Data provided
[Begin]

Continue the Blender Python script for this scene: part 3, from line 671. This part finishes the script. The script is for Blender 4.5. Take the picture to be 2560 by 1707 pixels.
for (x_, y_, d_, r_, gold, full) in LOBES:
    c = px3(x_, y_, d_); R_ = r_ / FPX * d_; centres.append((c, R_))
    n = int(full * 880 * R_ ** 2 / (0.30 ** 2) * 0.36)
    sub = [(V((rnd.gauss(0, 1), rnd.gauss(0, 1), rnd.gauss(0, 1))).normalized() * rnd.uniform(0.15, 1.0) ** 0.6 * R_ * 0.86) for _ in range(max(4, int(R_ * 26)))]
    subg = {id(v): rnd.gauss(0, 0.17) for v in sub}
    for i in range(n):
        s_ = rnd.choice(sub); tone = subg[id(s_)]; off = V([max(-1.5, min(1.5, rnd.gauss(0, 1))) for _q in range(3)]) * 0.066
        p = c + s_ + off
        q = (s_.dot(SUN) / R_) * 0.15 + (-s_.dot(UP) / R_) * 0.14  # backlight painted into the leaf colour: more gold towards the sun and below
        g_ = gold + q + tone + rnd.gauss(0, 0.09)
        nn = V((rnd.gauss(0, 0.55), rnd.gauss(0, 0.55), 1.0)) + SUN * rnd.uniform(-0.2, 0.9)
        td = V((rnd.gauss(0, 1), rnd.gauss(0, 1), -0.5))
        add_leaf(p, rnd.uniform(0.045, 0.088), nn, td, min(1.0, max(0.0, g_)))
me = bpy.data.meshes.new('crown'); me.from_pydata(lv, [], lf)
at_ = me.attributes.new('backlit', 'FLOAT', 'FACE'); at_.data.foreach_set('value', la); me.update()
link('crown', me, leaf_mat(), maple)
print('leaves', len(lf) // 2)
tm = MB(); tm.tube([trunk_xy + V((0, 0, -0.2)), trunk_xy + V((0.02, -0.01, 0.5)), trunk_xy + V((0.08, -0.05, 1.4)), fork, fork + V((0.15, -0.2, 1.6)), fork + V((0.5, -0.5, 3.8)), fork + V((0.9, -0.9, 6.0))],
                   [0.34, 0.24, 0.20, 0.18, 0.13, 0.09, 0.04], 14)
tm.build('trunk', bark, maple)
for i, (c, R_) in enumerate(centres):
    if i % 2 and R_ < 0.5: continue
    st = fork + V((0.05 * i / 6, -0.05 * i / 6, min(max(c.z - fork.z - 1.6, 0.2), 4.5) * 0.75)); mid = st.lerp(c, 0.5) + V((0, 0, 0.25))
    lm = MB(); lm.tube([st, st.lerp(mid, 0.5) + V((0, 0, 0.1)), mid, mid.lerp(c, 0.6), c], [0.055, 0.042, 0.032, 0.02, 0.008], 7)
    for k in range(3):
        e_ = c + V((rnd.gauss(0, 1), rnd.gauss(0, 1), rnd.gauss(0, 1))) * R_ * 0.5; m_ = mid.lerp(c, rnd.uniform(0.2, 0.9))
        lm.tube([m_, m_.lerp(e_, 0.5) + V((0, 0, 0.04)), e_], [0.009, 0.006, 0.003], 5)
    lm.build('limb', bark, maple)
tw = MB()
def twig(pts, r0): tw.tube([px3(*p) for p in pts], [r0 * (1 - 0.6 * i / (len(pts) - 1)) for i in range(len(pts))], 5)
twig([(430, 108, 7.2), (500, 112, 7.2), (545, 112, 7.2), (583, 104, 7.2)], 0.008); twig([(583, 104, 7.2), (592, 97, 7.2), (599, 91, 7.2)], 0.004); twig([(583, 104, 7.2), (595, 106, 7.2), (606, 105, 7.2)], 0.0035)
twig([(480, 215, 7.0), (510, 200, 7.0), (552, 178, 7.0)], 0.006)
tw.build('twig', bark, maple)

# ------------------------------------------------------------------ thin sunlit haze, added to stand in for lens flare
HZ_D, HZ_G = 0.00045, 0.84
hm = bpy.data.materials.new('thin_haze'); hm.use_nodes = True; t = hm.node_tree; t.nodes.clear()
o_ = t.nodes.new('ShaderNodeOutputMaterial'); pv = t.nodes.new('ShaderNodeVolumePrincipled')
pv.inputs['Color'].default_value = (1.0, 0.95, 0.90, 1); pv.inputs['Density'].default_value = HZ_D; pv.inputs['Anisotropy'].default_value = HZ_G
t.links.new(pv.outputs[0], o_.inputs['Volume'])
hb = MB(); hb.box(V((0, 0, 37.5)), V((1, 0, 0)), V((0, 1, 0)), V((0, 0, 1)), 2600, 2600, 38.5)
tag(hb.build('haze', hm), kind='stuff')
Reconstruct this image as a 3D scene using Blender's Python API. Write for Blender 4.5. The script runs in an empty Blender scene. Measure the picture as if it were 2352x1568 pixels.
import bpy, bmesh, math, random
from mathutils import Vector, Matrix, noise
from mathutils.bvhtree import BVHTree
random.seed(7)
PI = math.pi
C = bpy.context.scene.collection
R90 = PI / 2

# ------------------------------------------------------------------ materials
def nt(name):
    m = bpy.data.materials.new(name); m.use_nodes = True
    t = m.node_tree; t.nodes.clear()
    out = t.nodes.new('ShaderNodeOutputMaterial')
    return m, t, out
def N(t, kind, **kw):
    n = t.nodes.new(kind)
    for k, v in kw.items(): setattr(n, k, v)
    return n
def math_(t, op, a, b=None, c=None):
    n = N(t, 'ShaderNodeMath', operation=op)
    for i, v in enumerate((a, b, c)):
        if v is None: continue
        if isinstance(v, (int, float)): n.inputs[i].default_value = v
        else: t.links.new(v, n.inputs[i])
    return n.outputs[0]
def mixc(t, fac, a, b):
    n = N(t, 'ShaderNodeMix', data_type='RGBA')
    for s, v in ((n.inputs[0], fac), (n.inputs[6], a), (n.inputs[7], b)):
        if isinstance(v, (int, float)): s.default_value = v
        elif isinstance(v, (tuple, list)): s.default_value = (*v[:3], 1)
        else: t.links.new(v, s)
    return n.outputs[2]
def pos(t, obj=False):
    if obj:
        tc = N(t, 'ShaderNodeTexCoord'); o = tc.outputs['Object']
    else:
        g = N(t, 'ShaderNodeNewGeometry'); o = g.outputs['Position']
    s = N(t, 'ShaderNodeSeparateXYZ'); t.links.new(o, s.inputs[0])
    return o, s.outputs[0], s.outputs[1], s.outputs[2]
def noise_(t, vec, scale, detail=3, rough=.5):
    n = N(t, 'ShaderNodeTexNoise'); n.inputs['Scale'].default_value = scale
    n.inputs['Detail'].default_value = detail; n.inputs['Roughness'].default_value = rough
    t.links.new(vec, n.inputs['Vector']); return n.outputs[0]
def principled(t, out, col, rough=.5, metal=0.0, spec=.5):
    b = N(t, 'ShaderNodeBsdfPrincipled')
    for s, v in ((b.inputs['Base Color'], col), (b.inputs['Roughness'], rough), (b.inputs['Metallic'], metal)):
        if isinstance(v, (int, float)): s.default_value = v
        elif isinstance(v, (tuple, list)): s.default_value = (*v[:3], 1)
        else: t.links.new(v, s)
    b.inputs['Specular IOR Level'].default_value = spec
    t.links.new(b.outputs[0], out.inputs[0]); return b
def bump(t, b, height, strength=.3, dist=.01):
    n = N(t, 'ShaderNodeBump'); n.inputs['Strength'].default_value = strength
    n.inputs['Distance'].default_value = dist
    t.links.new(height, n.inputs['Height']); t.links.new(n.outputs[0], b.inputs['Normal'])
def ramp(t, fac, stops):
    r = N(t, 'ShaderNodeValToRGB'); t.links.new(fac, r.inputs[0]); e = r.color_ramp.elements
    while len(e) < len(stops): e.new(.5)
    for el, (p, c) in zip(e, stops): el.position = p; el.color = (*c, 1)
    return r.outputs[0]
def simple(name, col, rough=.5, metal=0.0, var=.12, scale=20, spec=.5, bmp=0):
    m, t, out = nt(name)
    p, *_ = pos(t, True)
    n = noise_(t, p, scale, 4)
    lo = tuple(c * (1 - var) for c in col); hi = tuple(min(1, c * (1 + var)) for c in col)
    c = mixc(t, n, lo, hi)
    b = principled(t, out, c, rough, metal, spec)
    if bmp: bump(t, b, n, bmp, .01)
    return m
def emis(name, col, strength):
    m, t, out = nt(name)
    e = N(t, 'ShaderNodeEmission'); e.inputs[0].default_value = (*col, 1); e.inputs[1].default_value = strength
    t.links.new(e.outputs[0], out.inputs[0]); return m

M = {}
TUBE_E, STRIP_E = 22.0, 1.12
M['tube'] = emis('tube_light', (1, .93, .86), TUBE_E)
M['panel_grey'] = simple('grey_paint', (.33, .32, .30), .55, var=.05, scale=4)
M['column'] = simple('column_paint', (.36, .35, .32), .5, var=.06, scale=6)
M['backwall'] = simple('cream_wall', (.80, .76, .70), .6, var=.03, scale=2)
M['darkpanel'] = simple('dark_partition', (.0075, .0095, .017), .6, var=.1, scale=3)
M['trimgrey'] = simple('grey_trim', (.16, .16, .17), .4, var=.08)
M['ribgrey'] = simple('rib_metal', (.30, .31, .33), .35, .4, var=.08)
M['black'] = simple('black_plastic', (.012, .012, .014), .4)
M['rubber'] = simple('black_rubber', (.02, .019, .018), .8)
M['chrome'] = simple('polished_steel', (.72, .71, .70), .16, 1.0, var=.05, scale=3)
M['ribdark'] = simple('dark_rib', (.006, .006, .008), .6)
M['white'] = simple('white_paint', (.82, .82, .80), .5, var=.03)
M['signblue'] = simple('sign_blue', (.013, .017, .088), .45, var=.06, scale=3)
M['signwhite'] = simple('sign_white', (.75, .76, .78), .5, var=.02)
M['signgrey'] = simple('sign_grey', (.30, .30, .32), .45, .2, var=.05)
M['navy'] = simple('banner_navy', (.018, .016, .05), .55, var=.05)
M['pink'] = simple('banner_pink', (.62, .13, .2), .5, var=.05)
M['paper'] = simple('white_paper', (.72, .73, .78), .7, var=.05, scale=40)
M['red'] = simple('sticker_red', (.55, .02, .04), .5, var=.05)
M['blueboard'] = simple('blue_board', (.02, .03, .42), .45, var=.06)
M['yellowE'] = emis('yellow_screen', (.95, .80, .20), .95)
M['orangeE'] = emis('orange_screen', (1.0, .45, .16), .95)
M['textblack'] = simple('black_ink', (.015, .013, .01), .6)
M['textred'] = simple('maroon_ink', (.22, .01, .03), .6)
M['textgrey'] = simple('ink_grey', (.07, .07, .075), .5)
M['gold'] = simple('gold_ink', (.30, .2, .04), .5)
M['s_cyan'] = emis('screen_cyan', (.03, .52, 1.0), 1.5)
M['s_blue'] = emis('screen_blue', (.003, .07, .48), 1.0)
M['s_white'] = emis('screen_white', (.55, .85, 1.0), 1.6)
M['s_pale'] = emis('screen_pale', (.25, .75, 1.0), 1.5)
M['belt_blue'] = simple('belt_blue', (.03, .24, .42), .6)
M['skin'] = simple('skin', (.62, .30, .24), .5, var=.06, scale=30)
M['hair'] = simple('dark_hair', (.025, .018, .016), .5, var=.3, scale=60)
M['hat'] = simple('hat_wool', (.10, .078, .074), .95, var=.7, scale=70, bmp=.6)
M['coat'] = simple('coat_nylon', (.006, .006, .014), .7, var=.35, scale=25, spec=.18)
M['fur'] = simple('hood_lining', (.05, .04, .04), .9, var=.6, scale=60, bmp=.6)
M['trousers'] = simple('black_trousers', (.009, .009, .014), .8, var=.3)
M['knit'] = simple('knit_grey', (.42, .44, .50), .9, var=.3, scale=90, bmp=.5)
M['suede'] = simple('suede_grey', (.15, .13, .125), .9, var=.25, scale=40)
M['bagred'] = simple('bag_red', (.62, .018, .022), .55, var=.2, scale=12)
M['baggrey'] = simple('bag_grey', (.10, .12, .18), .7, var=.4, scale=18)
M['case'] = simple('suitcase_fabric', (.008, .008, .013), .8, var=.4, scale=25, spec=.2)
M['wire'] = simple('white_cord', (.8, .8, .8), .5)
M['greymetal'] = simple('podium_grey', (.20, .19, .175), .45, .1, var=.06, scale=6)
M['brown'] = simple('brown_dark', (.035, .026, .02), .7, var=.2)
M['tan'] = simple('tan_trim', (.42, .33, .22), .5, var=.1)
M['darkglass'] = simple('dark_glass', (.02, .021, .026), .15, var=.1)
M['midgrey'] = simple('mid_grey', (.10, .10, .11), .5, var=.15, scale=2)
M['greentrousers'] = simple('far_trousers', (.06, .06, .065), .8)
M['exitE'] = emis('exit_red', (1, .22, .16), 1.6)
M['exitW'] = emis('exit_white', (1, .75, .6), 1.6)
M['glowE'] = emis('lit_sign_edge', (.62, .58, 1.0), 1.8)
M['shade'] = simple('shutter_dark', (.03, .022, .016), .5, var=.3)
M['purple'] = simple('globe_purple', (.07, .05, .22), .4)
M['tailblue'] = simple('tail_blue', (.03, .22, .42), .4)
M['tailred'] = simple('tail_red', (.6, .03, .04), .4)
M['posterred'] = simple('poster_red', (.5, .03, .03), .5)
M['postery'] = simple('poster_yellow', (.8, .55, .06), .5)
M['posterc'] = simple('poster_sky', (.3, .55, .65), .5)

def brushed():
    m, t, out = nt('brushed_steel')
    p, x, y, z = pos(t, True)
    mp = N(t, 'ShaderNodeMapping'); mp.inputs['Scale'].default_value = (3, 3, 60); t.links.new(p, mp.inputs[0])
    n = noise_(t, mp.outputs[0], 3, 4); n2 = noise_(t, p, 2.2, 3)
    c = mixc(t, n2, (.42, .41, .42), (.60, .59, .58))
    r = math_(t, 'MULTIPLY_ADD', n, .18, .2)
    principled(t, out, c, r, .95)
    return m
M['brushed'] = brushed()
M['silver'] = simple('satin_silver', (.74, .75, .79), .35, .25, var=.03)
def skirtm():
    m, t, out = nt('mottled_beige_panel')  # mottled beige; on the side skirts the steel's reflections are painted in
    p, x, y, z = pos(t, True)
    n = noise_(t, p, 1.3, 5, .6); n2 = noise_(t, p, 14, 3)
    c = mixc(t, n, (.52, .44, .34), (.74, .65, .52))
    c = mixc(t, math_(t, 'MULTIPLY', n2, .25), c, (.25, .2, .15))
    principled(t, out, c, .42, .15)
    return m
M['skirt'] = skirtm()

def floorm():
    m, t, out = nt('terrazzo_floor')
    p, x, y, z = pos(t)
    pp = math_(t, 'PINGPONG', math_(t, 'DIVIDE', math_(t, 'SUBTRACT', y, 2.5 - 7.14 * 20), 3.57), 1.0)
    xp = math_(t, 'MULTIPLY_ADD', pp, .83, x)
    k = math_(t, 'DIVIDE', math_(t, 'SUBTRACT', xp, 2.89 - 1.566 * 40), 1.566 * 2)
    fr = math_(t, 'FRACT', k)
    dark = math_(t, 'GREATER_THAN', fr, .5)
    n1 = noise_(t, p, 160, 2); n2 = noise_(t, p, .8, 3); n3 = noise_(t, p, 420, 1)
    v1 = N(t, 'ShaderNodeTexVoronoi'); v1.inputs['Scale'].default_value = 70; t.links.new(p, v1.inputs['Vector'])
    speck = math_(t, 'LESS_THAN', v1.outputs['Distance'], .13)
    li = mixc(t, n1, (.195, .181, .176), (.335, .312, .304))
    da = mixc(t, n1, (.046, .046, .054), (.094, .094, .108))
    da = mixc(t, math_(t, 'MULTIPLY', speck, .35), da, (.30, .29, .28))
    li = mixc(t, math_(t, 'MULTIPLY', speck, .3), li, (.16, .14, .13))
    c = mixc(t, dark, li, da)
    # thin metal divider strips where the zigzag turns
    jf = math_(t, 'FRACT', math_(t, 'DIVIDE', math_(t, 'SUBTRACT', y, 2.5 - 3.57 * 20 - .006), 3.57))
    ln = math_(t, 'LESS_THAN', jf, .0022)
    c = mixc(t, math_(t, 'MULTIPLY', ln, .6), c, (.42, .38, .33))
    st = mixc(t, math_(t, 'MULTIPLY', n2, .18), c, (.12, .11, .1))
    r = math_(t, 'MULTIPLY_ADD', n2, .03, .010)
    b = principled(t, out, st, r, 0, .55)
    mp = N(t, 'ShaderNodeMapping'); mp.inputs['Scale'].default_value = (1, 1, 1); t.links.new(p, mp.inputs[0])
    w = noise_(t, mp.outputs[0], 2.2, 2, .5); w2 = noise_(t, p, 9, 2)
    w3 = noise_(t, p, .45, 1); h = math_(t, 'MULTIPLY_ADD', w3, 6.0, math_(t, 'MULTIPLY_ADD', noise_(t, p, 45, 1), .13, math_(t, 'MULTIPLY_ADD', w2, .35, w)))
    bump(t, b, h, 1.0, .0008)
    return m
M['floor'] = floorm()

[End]

Problem
How many lines in the entries contain the string "gauss"? Answer with the number only.

Solution to this exercise
7